::: GIVEN RECORDS
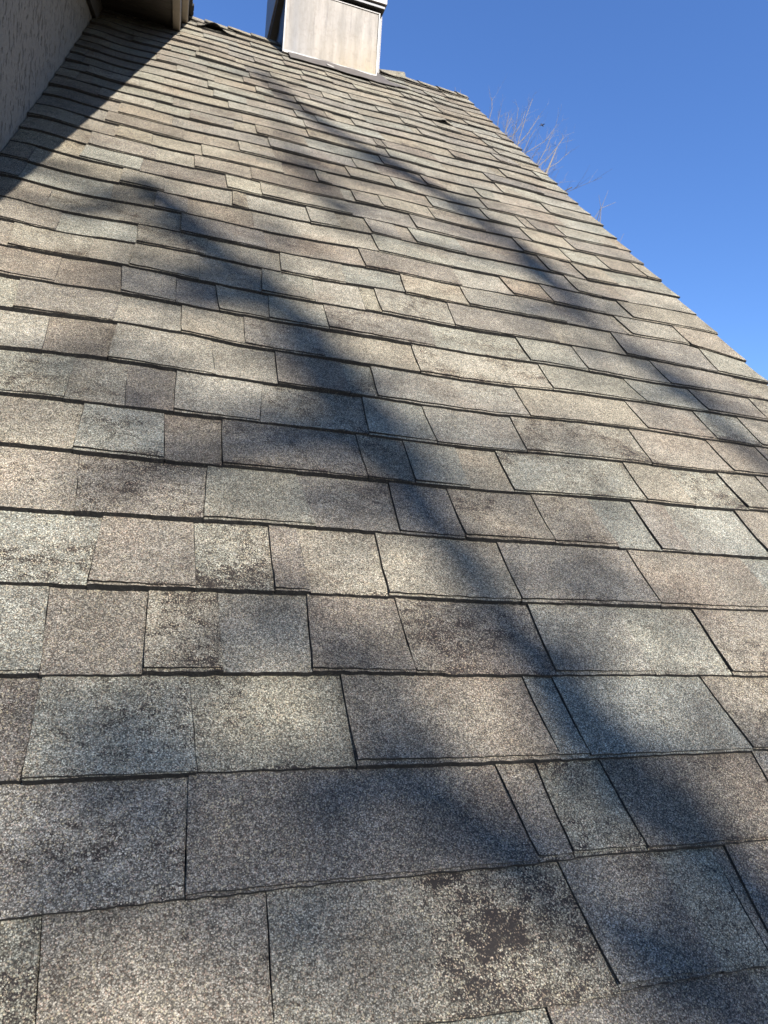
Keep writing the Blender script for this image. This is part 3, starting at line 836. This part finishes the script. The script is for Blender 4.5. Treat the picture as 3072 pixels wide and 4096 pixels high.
# the fine outer twigs of the near side, far enough away that their shade melts together
tips = random.Random(77)
GAPS = ((-.10, .13, .10), (.42, .20, .07), (.56, .33, .06), (.50, .62, .10), (.30, .80, .10), (-.08, .62, .09), (.72, .60, .12), (.12, .58, .06))
made = 0
while made < 95:
    u_ = tips.uniform(-.45, 1.15); v_ = tips.uniform(-.5, 1.25)
    if tips.random() < max(0, (v_ - .45) / 1.0): continue
    if any((u_ - a) ** 2 + (v_ - b_) ** 2 < c_ * c_ for a, b_, c_ in GAPS): continue
    c_ = to_limb((u_, v_), 17.5 + tips.uniform(-.8, .8))
    d_ = Vector((tips.gauss(.3, .6), tips.gauss(-.2, .6), tips.gauss(.5, .5))).normalized() * tips.uniform(.14, .26)
    crown.tube([c_ - d_ - B, c_ - B + Vector((0, 0, .03)), c_ + d_ - B], [.011, .009, .006], 4)
    made += 1
# thicker knots of twigs that blot the middle and the upper slope
for (u0_, v0_, sp, cnt) in ((.45, 2.9, .13, 9), (.75, 3.3, .14, 11), (1.15, 2.75, .13, 9), (-.08, 1.75, .11, 9), (.12, 1.62, .10, 8), (-.20, 1.28, .10, 7), (0, 1.03, .10, 7),
                            (.28, 1.12, .10, 8), (.27, 1.45, .09, 8), (1.3, 2.0, .13, 9), (.62, 2.5, .13, 7), (-.3, 2.25, .12, 8), (.25, 2.2, .12, 6), (1.42, 1.55, .12, 8), (.95, 1.2, .12, 5)):
    hub = to_limb((u0_, v0_), 15.5)
    near_ = min(LIMBS['main'] + LIMBS['second'], key=lambda h_: (h_ - hub).length)
    crown.tube([near_ - B, near_.lerp(hub, .5) - B, hub - B], [.016, .013, .010], 5)
    for _ in range(cnt):
        c_ = to_limb((u0_ + tips.gauss(0, sp), v0_ + tips.gauss(0, sp)), 15.5 + tips.uniform(-.5, .5))
        d_ = Vector((tips.gauss(.3, .6), tips.gauss(-.2, .6), tips.gauss(.5, .5))).normalized() * tips.uniform(.10, .20)
        crown.tube([hub - B, c_ - d_ - B, c_ + d_ - B], [.007, .014, .008], 4)
# boughs that carry those outer twigs back to the crown
for u_, v_ in ((-.3, .15), (.1, .05), (.45, -.05), (.8, .1), (.9, .5), (.1, .45)):
    a = to_limb((u_, v_), 17.5)
    crown.tube([a - B, a.lerp(fork, .4) + Vector((.1, -.2, .3)) - B, fork - B], [.010, .022, .05], 5)
crown.build('crown', M_BARK2, root)
MB().tube([(0, 0, -.1), (-.1, .2, 2.2), (-.3, .7, 5.0), fork - B], [.24, .19, .16, .12], 12).build('trunk', M_BARK2, root, sm=True)

# ---------------------------------------------------------------- bird
bird = bpy.data.objects.new('bird', None); link(bird); bird.location = (17.453, 30, 22.90 + Z0)
tag(bird, 'tiny dark bird gliding in the blue sky above the bare branches', 'bird')
m = MB()
ring = [(-.09, .004), (-.06, .022), (0, .034), (.05, .026), (.08, .020), (.10, .006)]
m.tube([(x, 0, 0) for x, r_ in ring], [r_ for x, r_ in ring], 8)
m.tube([(.075, 0, .010), (.105, 0, .016), (.125, 0, .014), (.145, 0, .012)], [.012, .018, .012, .002], 8)
m.build('body', M_BIRD, bird, sm=True)
for s in (-1, 1):
    w_ = MB(); vs = []
    for t, ch, zz in ((0, .06, 0), (.06, .062, .03), (.12, .045, .028), (.17, .012, .012)):
        vs += [(ch * .5, s * t, zz + .004), (-ch * .5, s * t, zz + .004), (-ch * .5, s * t, zz - .002), (ch * .5, s * t, zz - .002)]
    fs = [(4 * i + q, 4 * i + (q + 1) % 4, 4 * i + 4 + (q + 1) % 4, 4 * i + 4 + q) for i in range(3) for q in range(4)] + [(3, 2, 1, 0), (12, 13, 14, 15)]
    w_.add((vs, fs)); w_.build('wing', M_BIRD, bird)
t_ = MB().box(-.15, -.085, -.018, .018, -.003, .003); t_.build('tail', M_BIRD, bird)
bird.rotation_euler = (.1, .1, .5)
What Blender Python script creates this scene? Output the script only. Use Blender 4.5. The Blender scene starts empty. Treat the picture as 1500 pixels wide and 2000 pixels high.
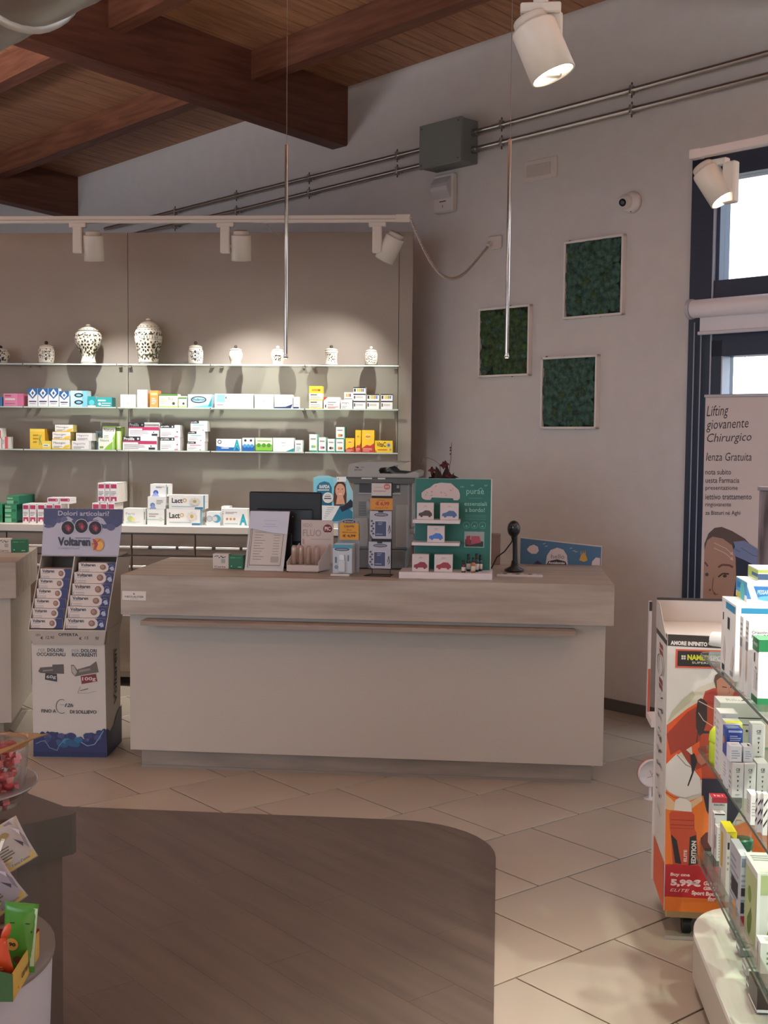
::::::
§ **GIVEN EXERCISE**:
Repeat the material above word for word, please, apart from its images.

§ **RESULT OF THE TASK**:
Keep writing the Blender script for this image. This is part 3, starting at line 836. This part finishes the script. The script is for Blender 4.5. Treat the picture as 3072 pixels wide and 4096 pixels high.
# the fine outer twigs of the near side, far enough away that their shade melts together
tips = random.Random(77)
GAPS = ((-.10, .13, .10), (.42, .20, .07), (.56, .33, .06), (.50, .62, .10), (.30, .80, .10), (-.08, .62, .09), (.72, .60, .12), (.12, .58, .06))
made = 0
while made < 95:
    u_ = tips.uniform(-.45, 1.15); v_ = tips.uniform(-.5, 1.25)
    if tips.random() < max(0, (v_ - .45) / 1.0): continue
    if any((u_ - a) ** 2 + (v_ - b_) ** 2 < c_ * c_ for a, b_, c_ in GAPS): continue
    c_ = to_limb((u_, v_), 17.5 + tips.uniform(-.8, .8))
    d_ = Vector((tips.gauss(.3, .6), tips.gauss(-.2, .6), tips.gauss(.5, .5))).normalized() * tips.uniform(.14, .26)
    crown.tube([c_ - d_ - B, c_ - B + Vector((0, 0, .03)), c_ + d_ - B], [.011, .009, .006], 4)
    made += 1
# thicker knots of twigs that blot the middle and the upper slope
for (u0_, v0_, sp, cnt) in ((.45, 2.9, .13, 9), (.75, 3.3, .14, 11), (1.15, 2.75, .13, 9), (-.08, 1.75, .11, 9), (.12, 1.62, .10, 8), (-.20, 1.28, .10, 7), (0, 1.03, .10, 7),
                            (.28, 1.12, .10, 8), (.27, 1.45, .09, 8), (1.3, 2.0, .13, 9), (.62, 2.5, .13, 7), (-.3, 2.25, .12, 8), (.25, 2.2, .12, 6), (1.42, 1.55, .12, 8), (.95, 1.2, .12, 5)):
    hub = to_limb((u0_, v0_), 15.5)
    near_ = min(LIMBS['main'] + LIMBS['second'], key=lambda h_: (h_ - hub).length)
    crown.tube([near_ - B, near_.lerp(hub, .5) - B, hub - B], [.016, .013, .010], 5)
    for _ in range(cnt):
        c_ = to_limb((u0_ + tips.gauss(0, sp), v0_ + tips.gauss(0, sp)), 15.5 + tips.uniform(-.5, .5))
        d_ = Vector((tips.gauss(.3, .6), tips.gauss(-.2, .6), tips.gauss(.5, .5))).normalized() * tips.uniform(.10, .20)
        crown.tube([hub - B, c_ - d_ - B, c_ + d_ - B], [.007, .014, .008], 4)
# boughs that carry those outer twigs back to the crown
for u_, v_ in ((-.3, .15), (.1, .05), (.45, -.05), (.8, .1), (.9, .5), (.1, .45)):
    a = to_limb((u_, v_), 17.5)
    crown.tube([a - B, a.lerp(fork, .4) + Vector((.1, -.2, .3)) - B, fork - B], [.010, .022, .05], 5)
crown.build('crown', M_BARK2, root)
MB().tube([(0, 0, -.1), (-.1, .2, 2.2), (-.3, .7, 5.0), fork - B], [.24, .19, .16, .12], 12).build('trunk', M_BARK2, root, sm=True)

# ---------------------------------------------------------------- bird
bird = bpy.data.objects.new('bird', None); link(bird); bird.location = (17.453, 30, 22.90 + Z0)
tag(bird, 'tiny dark bird gliding in the blue sky above the bare branches', 'bird')
m = MB()
ring = [(-.09, .004), (-.06, .022), (0, .034), (.05, .026), (.08, .020), (.10, .006)]
m.tube([(x, 0, 0) for x, r_ in ring], [r_ for x, r_ in ring], 8)
m.tube([(.075, 0, .010), (.105, 0, .016), (.125, 0, .014), (.145, 0, .012)], [.012, .018, .012, .002], 8)
m.build('body', M_BIRD, bird, sm=True)
for s in (-1, 1):
    w_ = MB(); vs = []
    for t, ch, zz in ((0, .06, 0), (.06, .062, .03), (.12, .045, .028), (.17, .012, .012)):
        vs += [(ch * .5, s * t, zz + .004), (-ch * .5, s * t, zz + .004), (-ch * .5, s * t, zz - .002), (ch * .5, s * t, zz - .002)]
    fs = [(4 * i + q, 4 * i + (q + 1) % 4, 4 * i + 4 + (q + 1) % 4, 4 * i + 4 + q) for i in range(3) for q in range(4)] + [(3, 2, 1, 0), (12, 13, 14, 15)]
    w_.add((vs, fs)); w_.build('wing', M_BIRD, bird)
t_ = MB().box(-.15, -.085, -.018, .018, -.003, .003); t_.build('tail', M_BIRD, bird)
bird.rotation_euler = (.1, .1, .5)
What Blender Python script creates this scene? Output the script only. Use Blender 4.5. The Blender scene starts empty. Treat the picture as 1500 pixels wide and 2000 pixels high.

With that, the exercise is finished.